Elsewhere in his opinion piece, Mr. Bolton wrote this: “Mr. Putin emerged from diplomatic purdah with flags unfurled, literally. How long before Europeans like France’s ever-opportunistic Emmanuel Macron phone Mr. Putin or visit him in Moscow?” I wonder what the French president thinks of Mr. Bolton’s view of him.

I was unhappy with President Macron’s unilateral approaches to Putin during the early months of the war because I felt he was showing undue deference to the Russian dictator. To his credit, President Macron realized his mistake and quickly reversed course. Since then, he has become one of the most hawkish leaders on the war, and has strongly and persistently urged Europe to end its unwise dependency on America for the continent’s defense. He deserves a lot more respect than Mr. Bolton appears to give him.

Mr. Bolton should perhaps direct his disdain toward the Western business leaders who seem to be champing at the bit to return to Russia to make money there. Milton Friedman said that the sole purpose of corporations is to make money and maximize profits for shareholders.
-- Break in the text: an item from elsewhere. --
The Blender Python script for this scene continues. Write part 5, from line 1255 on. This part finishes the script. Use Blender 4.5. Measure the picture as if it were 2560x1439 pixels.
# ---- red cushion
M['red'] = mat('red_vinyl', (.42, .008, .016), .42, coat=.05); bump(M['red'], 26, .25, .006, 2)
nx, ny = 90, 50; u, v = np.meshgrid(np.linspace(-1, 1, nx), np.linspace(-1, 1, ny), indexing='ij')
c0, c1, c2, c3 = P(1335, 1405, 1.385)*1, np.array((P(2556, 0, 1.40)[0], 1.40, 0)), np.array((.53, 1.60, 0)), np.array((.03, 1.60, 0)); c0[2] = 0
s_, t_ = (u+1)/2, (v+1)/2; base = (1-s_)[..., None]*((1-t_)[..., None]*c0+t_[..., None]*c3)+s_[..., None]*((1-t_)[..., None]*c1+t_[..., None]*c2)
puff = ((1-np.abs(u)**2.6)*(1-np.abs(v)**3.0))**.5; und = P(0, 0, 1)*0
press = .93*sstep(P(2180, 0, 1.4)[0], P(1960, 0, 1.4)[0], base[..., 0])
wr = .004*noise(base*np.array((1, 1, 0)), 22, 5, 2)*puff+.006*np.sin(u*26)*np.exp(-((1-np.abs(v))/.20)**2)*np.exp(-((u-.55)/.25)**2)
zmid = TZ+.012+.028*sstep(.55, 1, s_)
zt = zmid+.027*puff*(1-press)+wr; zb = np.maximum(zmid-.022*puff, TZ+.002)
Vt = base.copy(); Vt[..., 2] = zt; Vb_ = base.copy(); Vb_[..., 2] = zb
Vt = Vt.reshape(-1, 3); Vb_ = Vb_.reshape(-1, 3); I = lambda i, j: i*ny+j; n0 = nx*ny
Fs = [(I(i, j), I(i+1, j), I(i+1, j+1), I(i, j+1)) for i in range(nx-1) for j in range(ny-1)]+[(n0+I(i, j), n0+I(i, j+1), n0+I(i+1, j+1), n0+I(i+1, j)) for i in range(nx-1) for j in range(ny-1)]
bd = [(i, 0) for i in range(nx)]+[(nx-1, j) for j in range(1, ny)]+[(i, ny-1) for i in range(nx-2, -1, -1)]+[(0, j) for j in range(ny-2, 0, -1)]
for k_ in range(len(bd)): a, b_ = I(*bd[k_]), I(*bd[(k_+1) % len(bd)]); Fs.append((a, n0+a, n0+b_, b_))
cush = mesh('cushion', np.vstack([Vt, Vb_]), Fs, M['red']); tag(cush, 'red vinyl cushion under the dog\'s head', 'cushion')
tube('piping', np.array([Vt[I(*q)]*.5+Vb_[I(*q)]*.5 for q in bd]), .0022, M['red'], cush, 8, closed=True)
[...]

But I suspect that even he would be quite careful about looking so eager to do business in such an odious environment. When the time comes, I hope Mr. Bolton will publicly call out those shameless business leaders as he has done, unfairly, with President Macron.

There is much unscrupulousness in politics everywhere. Europe is no exception. But on the war in Ukraine, there is no question that European heads of state and their senior government officials have shown a lot more self-respect than leaders elsewhere, including many of our own here in America.